アユミとリナ

春の全国選抜を目指して、新人大会が始まった。
先ずは地区予選会。
真新しいペアでのダブルスの挑戦が終わった。まだまだ未熟なペアばかりなので、ベンチで観ていても気が気ではない。途中のアドバイスやゲーム中の声がけは、もしかするとインターハイや国体より苦労したかもしれない。それでも不思議と咄嗟のラリー、そのゲーム、その大会で急にできるようになったり、覚えたり、成長するものだ。今回も目の前でそれを観ることができた。だからコーチのしがいもあった。

しかし一方で、未熟さ故のミスやできない歯がゆさを味わいながら悔しい負けを味わったペアもいた。
リナとアユミペアもそのひとつ、競り合って、もう少しで光が射しそうになった途端に自分が自分でなくなり、まるで急におもりを背負ったように動けなくなり試合が終わった。
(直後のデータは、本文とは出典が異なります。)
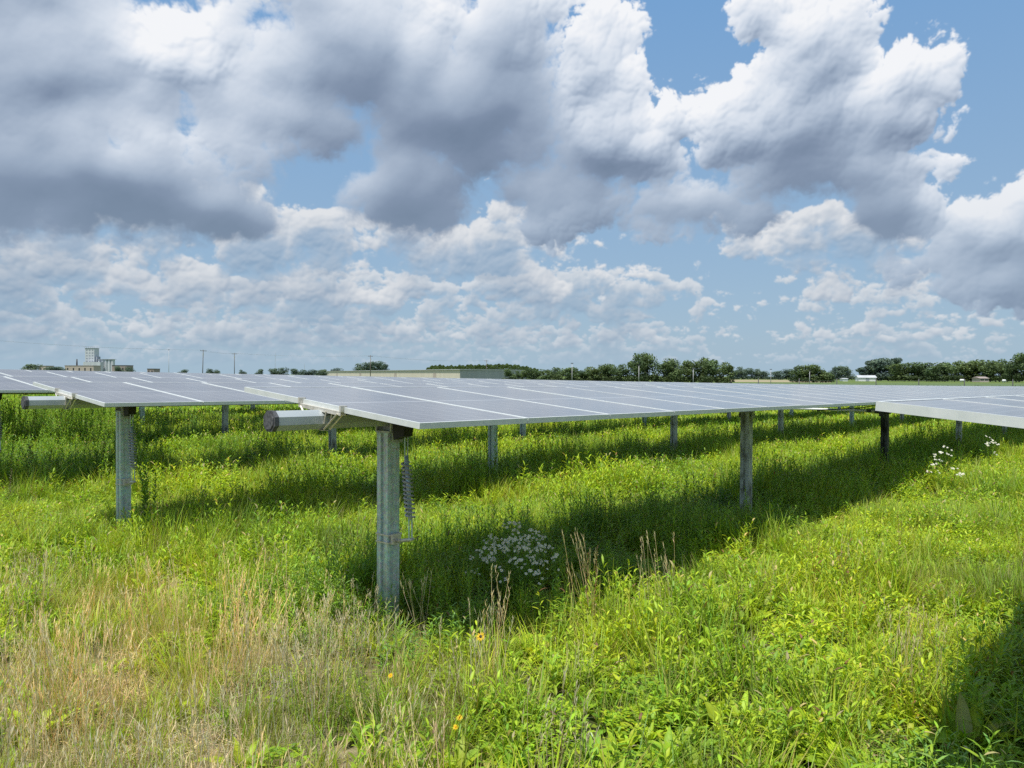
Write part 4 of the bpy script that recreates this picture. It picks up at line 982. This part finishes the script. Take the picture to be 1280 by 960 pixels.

それでも夏の大会より数歩前進し、来春には希望がつなげたが、目の前のコートでみんなが次々にハードルを越えていく様子を見ることになってしまい、さぞ心が痛かったであろう。

もともと調子は良かった。しかし、ある日アユミが膝を故障し手術を受けることとなった、その日からふたりのナビゲーションに予想もしない狂いが生じてきた。

アユミ選手は朗らかで優しい性格だが、時に突拍子もない発言をする。
まだ入学したばかりの彼女は、東北の強豪校での合宿に参加した。するとやはり身体がきつかったのか、3日目の朝私のもとに現れ、「なんか首の血管が切れたみたいです。今日は休もうと思います。」ときっぱり言ったのだ。本当ならその場で救急車を呼ばなければならないが、どうやら寝違えたか何からしかった。またある日は横腹に卵くらいの謎の腫れがあるとか、半月板が切れたので今日からよろしく、等々、彼女の語録は毎回ウケる。
決してふざけているわけでも大きな間違いをしているわけでもない。ただ毎回感じるのは彼女の「焦り」である。早く追いつきたい、早く勝ちたい、先輩のように、みんなのように・・・、「このくらいで諦めるわけにはいかない!」とけがを押してでもバドミントンがしたがる、そんな「焦り」を言葉の節々から感じる。

バドミントン競技では突発性のケガは少なく、病気も少ない。ただ、習慣性や疲労性のケガ、病気はよくあることだ。その時の原因はほとんどがmisuse(間違った身体の使い方)かoveruse(使いすぎ)、またはその両方が不運にも重なったとき、たちまちそこかしこが「痛く」なる。だから、痛みが取れても自分の動きや習慣などを省みる必要がある。
30年間、大きなケガや病気で『バドミントン人生ゲーム』の「1回休み」を経験した選手は少なくない。むしろ「もうダメか・・・」と地の果てを経験しながら、そこから這い上がった選手がほとんどだ。だからアユミ選手には是非、落ち着いて、前を向いて今までのように優しく明るく「歩み」続けてほしい。

さて、ここまでアユミ選手の話をしておいて、じゃ、リナ選手はどうなの?となるのは自然だ。
彼女は今回初めて自分のふがいなさを感じた張本人なのだ。別にケガでもないのに身体が動かない、初めて試合をやったわけでもなのにわけが分からなくなってしまう、それもゲームの最も大切な局面で。
どんなに辛い思いをしても、決して悲しそうな顔をしない彼女が、試合後私の前で初めて涙を浮かべた。どんなにか辛かったことだろうか、お父さんにもお母さんも同じようにさぞ落胆されたのではないだろうか。
いつも気が利いて、笑顔を絶やさない彼女に「笑顔は100万点、バドミントンは・・・」と冗談で話すが、技術だって体力だってどんどん成長している。だからこちらも前向きに、笑顔を絶やさず今まで通りコートを駆け抜けてもらいたい。

ふたりの話はこんなものではない。

来春の予選が終わり、そしてその次の年、また桜が咲く頃みなさんに「全編ノーカット」でお話ししましょう。